**To do:**
Keep only the lines from the top of the listing through the one with "part('stay_cable', tube(P, .034, 5), M['white'], stad)", and reproduce them unaltered.

**Raw data:**
──────

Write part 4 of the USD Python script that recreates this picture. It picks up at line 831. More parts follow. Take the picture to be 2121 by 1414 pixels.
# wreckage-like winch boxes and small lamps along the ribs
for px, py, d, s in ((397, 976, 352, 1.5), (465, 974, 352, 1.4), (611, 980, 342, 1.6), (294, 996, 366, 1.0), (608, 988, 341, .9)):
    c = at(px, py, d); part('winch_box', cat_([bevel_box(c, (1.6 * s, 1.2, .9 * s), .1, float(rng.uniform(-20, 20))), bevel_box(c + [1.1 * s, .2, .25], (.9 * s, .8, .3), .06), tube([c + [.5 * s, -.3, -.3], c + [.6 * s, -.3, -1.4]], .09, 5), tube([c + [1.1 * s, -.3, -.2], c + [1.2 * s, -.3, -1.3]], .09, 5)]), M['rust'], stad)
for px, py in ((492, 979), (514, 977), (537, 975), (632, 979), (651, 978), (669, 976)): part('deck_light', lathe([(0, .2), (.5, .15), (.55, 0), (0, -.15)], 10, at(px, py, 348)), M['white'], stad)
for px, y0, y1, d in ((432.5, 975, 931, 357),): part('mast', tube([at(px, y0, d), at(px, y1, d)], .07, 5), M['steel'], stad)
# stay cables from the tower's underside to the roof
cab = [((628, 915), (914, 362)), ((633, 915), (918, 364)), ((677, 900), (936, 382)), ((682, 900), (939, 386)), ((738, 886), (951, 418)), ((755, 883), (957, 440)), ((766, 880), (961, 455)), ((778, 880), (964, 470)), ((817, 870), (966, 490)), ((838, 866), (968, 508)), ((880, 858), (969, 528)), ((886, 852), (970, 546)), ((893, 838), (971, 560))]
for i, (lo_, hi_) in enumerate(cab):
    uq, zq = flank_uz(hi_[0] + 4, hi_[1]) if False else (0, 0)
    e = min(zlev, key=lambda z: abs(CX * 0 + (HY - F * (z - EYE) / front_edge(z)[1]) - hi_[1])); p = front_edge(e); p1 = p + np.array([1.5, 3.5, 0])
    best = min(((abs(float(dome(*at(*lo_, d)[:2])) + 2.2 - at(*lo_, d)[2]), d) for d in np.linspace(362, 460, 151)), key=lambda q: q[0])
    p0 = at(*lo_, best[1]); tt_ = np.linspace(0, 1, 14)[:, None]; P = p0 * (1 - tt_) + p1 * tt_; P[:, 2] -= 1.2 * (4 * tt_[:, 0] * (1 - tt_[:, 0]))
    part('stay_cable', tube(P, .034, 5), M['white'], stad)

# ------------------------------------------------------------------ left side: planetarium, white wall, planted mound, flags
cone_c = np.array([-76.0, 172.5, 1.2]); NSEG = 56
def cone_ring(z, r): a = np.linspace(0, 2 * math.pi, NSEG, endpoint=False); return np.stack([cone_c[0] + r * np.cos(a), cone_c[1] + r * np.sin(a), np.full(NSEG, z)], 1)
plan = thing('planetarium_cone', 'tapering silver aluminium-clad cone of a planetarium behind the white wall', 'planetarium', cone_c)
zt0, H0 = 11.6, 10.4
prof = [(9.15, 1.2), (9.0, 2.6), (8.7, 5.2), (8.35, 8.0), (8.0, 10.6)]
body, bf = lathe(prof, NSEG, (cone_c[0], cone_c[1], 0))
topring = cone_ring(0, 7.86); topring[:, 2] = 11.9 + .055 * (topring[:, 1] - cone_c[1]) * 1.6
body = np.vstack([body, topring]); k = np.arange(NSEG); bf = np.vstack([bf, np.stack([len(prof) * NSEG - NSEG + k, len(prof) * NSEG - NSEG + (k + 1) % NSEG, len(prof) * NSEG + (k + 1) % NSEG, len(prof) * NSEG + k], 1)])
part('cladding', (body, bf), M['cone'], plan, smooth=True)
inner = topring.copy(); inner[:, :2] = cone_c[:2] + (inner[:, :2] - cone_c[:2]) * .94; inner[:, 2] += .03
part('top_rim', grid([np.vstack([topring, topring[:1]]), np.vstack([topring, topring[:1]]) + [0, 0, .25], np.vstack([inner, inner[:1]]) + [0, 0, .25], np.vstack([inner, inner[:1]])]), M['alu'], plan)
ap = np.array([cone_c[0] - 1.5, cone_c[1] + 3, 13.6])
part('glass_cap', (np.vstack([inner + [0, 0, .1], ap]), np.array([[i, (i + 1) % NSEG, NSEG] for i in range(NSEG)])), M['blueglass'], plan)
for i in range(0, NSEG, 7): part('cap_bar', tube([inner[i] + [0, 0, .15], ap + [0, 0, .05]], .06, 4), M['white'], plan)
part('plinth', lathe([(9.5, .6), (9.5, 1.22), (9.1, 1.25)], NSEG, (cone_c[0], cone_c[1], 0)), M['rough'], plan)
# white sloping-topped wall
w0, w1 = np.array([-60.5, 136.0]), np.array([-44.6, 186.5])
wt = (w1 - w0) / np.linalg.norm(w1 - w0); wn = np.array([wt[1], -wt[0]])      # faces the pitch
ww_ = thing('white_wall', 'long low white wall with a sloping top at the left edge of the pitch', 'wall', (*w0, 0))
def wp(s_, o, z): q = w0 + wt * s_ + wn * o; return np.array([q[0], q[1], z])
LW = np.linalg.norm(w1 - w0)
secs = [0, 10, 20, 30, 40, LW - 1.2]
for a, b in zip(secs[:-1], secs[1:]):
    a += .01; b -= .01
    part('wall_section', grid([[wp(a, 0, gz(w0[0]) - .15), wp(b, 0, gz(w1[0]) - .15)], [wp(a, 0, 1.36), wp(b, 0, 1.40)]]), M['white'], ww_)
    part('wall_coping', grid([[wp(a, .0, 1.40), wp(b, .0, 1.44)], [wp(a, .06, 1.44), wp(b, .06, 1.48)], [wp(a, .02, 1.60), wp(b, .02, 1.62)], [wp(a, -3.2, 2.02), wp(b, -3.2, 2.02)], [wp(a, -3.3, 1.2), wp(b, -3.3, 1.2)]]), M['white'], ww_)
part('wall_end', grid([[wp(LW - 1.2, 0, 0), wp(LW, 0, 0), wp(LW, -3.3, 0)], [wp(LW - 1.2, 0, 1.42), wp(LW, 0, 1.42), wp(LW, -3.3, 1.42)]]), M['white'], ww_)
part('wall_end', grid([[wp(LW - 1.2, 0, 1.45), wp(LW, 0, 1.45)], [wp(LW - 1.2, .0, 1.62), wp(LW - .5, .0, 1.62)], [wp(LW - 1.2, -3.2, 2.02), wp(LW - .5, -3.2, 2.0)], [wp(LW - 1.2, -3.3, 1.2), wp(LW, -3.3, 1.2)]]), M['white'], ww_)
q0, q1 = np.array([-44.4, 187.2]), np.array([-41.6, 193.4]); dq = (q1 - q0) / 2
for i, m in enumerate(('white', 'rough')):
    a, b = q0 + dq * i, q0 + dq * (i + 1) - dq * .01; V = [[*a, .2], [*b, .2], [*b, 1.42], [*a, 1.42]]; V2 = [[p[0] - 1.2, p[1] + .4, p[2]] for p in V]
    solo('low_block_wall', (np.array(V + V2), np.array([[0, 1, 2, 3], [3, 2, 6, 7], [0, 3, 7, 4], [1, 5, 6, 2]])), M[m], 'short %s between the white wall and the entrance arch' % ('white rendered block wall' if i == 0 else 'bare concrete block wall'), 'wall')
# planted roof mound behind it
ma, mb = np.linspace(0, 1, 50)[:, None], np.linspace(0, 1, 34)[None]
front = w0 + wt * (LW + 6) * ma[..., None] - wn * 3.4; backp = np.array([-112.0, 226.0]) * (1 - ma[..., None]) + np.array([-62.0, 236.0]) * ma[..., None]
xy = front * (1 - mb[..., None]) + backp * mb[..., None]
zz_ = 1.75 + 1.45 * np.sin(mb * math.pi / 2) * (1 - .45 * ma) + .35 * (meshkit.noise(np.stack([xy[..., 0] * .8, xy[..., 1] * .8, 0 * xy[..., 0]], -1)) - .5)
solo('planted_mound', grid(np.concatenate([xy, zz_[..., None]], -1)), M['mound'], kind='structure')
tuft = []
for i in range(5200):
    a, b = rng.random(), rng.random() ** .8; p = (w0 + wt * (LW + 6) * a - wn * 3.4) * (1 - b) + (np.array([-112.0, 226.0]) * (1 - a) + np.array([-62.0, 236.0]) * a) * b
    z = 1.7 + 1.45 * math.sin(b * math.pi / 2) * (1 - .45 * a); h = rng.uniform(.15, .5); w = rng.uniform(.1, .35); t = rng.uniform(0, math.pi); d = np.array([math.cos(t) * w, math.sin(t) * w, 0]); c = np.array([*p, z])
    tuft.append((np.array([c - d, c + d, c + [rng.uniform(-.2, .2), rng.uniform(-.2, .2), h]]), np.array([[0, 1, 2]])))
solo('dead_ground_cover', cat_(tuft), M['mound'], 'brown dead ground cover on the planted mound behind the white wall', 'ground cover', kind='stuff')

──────

**Response to the task:**
Write part 4 of the USD Python script that recreates this picture. It picks up at line 831. More parts follow. Take the picture to be 2121 by 1414 pixels.
# wreckage-like winch boxes and small lamps along the ribs
for px, py, d, s in ((397, 976, 352, 1.5), (465, 974, 352, 1.4), (611, 980, 342, 1.6), (294, 996, 366, 1.0), (608, 988, 341, .9)):
    c = at(px, py, d); part('winch_box', cat_([bevel_box(c, (1.6 * s, 1.2, .9 * s), .1, float(rng.uniform(-20, 20))), bevel_box(c + [1.1 * s, .2, .25], (.9 * s, .8, .3), .06), tube([c + [.5 * s, -.3, -.3], c + [.6 * s, -.3, -1.4]], .09, 5), tube([c + [1.1 * s, -.3, -.2], c + [1.2 * s, -.3, -1.3]], .09, 5)]), M['rust'], stad)
for px, py in ((492, 979), (514, 977), (537, 975), (632, 979), (651, 978), (669, 976)): part('deck_light', lathe([(0, .2), (.5, .15), (.55, 0), (0, -.15)], 10, at(px, py, 348)), M['white'], stad)
for px, y0, y1, d in ((432.5, 975, 931, 357),): part('mast', tube([at(px, y0, d), at(px, y1, d)], .07, 5), M['steel'], stad)
# stay cables from the tower's underside to the roof
cab = [((628, 915), (914, 362)), ((633, 915), (918, 364)), ((677, 900), (936, 382)), ((682, 900), (939, 386)), ((738, 886), (951, 418)), ((755, 883), (957, 440)), ((766, 880), (961, 455)), ((778, 880), (964, 470)), ((817, 870), (966, 490)), ((838, 866), (968, 508)), ((880, 858), (969, 528)), ((886, 852), (970, 546)), ((893, 838), (971, 560))]
for i, (lo_, hi_) in enumerate(cab):
    uq, zq = flank_uz(hi_[0] + 4, hi_[1]) if False else (0, 0)
    e = min(zlev, key=lambda z: abs(CX * 0 + (HY - F * (z - EYE) / front_edge(z)[1]) - hi_[1])); p = front_edge(e); p1 = p + np.array([1.5, 3.5, 0])
    best = min(((abs(float(dome(*at(*lo_, d)[:2])) + 2.2 - at(*lo_, d)[2]), d) for d in np.linspace(362, 460, 151)), key=lambda q: q[0])
    p0 = at(*lo_, best[1]); tt_ = np.linspace(0, 1, 14)[:, None]; P = p0 * (1 - tt_) + p1 * tt_; P[:, 2] -= 1.2 * (4 * tt_[:, 0] * (1 - tt_[:, 0]))
    part('stay_cable', tube(P, .034, 5), M['white'], stad)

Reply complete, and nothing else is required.